> [DIRECTIVE]: Quote exactly the lines from the line containing "Recreate this scene" to the line containing "def gx(px, Y): return at(px, 658, Y).x", both lines included, please, and nothing more.

=======

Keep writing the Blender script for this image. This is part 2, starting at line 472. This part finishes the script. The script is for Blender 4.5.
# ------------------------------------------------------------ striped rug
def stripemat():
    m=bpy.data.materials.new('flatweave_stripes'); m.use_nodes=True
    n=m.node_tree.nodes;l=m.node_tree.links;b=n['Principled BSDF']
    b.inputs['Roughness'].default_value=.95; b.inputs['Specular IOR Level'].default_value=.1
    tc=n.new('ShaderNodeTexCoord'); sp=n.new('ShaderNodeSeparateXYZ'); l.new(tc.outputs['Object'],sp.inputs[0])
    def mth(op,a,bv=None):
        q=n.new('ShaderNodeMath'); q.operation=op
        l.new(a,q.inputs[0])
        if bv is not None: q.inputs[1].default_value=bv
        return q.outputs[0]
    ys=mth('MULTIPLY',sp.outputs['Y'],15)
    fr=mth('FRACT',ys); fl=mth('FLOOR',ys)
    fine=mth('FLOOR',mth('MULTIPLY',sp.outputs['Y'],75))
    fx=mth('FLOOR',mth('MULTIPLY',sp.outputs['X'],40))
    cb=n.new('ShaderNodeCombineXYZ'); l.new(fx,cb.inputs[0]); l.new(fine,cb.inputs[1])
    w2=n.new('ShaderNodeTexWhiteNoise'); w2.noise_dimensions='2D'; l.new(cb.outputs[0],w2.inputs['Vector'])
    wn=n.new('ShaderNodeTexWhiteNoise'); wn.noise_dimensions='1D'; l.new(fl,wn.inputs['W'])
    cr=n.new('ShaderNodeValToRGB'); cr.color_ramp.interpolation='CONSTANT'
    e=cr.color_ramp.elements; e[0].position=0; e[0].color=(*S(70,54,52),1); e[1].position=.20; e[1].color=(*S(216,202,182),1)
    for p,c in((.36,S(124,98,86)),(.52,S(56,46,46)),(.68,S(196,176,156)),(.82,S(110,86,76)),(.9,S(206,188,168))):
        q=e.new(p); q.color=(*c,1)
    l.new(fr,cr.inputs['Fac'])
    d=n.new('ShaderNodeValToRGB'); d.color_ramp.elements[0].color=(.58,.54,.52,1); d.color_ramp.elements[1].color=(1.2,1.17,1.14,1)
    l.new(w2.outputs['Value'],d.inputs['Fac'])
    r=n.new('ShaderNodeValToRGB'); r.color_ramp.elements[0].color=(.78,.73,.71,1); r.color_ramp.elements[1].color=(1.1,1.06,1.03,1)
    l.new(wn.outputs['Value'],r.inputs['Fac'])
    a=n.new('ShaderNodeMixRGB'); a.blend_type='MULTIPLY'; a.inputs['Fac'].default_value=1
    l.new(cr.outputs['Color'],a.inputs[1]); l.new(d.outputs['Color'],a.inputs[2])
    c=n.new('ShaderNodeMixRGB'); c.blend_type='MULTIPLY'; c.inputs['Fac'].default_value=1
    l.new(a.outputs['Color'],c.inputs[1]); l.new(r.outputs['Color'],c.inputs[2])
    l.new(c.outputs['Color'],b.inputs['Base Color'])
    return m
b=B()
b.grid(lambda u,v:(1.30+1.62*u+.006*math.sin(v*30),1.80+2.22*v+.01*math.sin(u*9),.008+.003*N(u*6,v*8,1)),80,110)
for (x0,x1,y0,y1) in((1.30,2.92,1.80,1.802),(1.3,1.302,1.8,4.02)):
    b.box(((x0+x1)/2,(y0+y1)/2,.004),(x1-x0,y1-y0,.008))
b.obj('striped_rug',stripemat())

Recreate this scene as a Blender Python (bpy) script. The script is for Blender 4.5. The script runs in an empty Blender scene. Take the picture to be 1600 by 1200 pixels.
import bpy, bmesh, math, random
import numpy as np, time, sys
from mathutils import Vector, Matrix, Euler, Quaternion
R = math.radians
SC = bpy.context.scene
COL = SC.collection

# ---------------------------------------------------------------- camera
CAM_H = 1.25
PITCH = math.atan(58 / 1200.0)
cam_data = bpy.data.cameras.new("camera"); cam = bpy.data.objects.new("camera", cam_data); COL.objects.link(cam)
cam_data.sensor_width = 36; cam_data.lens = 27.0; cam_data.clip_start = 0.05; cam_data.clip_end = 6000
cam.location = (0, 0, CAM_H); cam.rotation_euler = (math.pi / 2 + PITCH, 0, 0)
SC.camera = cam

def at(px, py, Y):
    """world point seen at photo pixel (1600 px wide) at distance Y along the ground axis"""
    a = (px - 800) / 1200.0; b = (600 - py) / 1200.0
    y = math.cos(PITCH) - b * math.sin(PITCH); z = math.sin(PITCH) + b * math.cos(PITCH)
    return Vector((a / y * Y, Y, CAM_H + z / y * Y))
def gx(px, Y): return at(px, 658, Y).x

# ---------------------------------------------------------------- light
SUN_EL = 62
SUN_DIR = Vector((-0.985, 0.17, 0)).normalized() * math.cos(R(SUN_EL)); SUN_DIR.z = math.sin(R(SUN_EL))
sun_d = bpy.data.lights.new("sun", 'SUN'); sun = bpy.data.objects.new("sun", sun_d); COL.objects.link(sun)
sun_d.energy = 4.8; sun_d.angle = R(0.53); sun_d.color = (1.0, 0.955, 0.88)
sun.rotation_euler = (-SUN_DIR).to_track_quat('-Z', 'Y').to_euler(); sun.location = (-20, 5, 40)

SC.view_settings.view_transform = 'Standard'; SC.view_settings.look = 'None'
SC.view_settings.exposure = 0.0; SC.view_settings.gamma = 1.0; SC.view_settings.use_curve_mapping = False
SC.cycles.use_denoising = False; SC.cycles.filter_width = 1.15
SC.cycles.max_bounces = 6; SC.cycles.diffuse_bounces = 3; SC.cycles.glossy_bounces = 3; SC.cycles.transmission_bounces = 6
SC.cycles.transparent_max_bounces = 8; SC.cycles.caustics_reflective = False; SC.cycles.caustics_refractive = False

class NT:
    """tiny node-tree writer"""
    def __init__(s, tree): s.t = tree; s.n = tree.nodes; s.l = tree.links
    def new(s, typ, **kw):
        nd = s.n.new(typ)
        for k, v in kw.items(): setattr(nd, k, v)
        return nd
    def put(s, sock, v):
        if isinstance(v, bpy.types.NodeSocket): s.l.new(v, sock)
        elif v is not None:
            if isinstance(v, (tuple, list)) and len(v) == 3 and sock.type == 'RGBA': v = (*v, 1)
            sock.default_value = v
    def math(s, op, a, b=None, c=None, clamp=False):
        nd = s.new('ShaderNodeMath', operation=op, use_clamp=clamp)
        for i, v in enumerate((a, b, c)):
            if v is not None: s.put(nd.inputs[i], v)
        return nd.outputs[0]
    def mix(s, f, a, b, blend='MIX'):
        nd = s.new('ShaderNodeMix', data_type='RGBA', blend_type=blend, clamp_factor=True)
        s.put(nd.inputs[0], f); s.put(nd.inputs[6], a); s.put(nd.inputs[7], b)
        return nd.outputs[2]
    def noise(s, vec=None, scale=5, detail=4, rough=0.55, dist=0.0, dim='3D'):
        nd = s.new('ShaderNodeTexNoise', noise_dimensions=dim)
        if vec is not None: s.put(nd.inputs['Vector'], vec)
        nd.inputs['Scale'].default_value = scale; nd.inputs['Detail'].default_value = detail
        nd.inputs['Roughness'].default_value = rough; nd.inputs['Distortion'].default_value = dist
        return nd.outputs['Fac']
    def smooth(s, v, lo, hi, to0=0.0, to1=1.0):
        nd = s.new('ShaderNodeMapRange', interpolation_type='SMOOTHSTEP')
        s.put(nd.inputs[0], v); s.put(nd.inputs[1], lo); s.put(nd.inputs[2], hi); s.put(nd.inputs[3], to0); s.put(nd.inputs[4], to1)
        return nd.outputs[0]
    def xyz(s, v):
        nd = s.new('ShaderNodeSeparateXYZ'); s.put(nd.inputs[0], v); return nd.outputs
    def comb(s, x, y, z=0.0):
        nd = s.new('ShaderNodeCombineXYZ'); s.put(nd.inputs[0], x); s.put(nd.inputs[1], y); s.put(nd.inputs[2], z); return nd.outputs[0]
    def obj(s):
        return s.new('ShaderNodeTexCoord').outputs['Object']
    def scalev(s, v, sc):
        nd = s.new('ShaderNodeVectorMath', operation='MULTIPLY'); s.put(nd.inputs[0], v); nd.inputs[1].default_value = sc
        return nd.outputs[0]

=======

> [OUTPUT FOR THIS TASK]:
Recreate this scene as a Blender Python (bpy) script. The script is for Blender 4.5. The script runs in an empty Blender scene. Take the picture to be 1600 by 1200 pixels.
import bpy, bmesh, math, random
import numpy as np, time, sys
from mathutils import Vector, Matrix, Euler, Quaternion
R = math.radians
SC = bpy.context.scene
COL = SC.collection

# ---------------------------------------------------------------- camera
CAM_H = 1.25
PITCH = math.atan(58 / 1200.0)
cam_data = bpy.data.cameras.new("camera"); cam = bpy.data.objects.new("camera", cam_data); COL.objects.link(cam)
cam_data.sensor_width = 36; cam_data.lens = 27.0; cam_data.clip_start = 0.05; cam_data.clip_end = 6000
cam.location = (0, 0, CAM_H); cam.rotation_euler = (math.pi / 2 + PITCH, 0, 0)
SC.camera = cam

def at(px, py, Y):
    """world point seen at photo pixel (1600 px wide) at distance Y along the ground axis"""
    a = (px - 800) / 1200.0; b = (600 - py) / 1200.0
    y = math.cos(PITCH) - b * math.sin(PITCH); z = math.sin(PITCH) + b * math.cos(PITCH)
    return Vector((a / y * Y, Y, CAM_H + z / y * Y))
def gx(px, Y): return at(px, 658, Y).x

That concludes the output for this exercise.